I checked out what was available in the world.
Remington Model 1100 and 10-87 tactical shotguns were nice. The first is semi-auto. Mossberg’s tactical line is also nice, like hte model 590. What I really like is the old style Browning design. The FIRST tactical semi-auto shotgun. Winchester and Remington made a version, and also some Belgian company. 100 years ago. Remington stopped making them by 1947. So that appealed to me and my love of antiquities and pre-war industrial design. I had 2 old rifles and the revolver concept is 150 years old.

On a whim, I stopped at my local gun store.

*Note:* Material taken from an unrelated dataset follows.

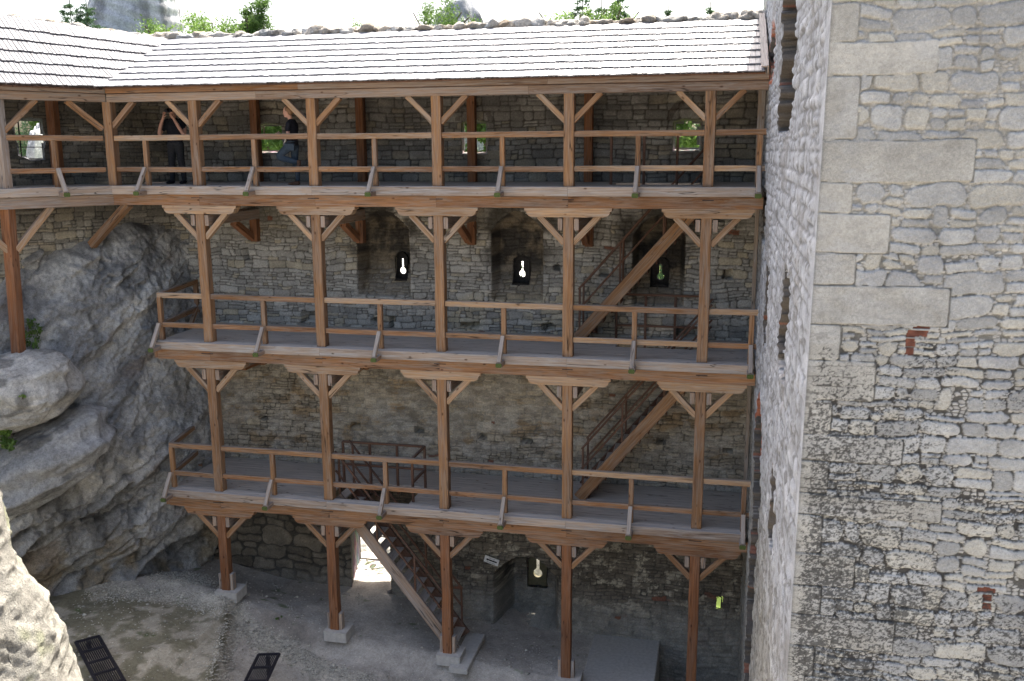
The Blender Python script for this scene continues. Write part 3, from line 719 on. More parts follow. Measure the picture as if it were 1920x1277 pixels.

They had both Remingtons there for me to inspect. Neither has a ghost ring sight and I sorta wanted one. I looked up at the rack. “What’s THAT one?” “Just got that one, I don’t even have a price on it. It’s the Browning designed Remington Model 11. Five shot, semi auto, 12 gauge. The German’s hated going against it in WWI and argued that shotguns should be against the Geneva Convention. Our guys called it a ‘Trench Broom’ because it swept the Bosch right out of the trench.” Damn. I thought it was. Well, it spoke to me, and had to come home. No sights, no sling, but the price was right, and it’s in great shape. He gave me a good price on it, too. The Browning version was called an
Auto-5 and it was popular with Bonnie and Clyde, too. Sawed off. It's also called a humpback because of the bump at the rear that gives room to the reciever action to do its thing. A few weeks later and I am at Clark Brothers, shooting at clay pigeons with it. I say shooting-at rather than just shooting, because I missed more than I hit. It was my first time powdering clays. I was happy to get 10%. But the gun is FUN! It even attracted the Range Master. He wanted to try and let me try his Italian shotgun. The trick, besides aiming right, to hitting clays with that Model 11 is to hit them early in flight. I don’t think the shortish barrel on the Model 11 is good for long range hits. Next time at the range we’ll shoot at targets and see if it patterns in such a way that it’s appropriate for any deer or duck hunting.





3 comments:

Kirk said...

Careful on the use of small shot:

The Box of Truth guys have some great cautionary material about that. (On that 2nd link, see "Birdshot as a Defense Load" at the bottom.)

Tam said...

Something you might enjoy.

:)

New Jovian Thunderbolt said...

Yes, Tam, I just happened to be perusing your museum yesterday when I should have been working. My, you have a mighty collection of S&W revolvers there. And we share a similar fascination with history, older machining, and walnut gunstocks.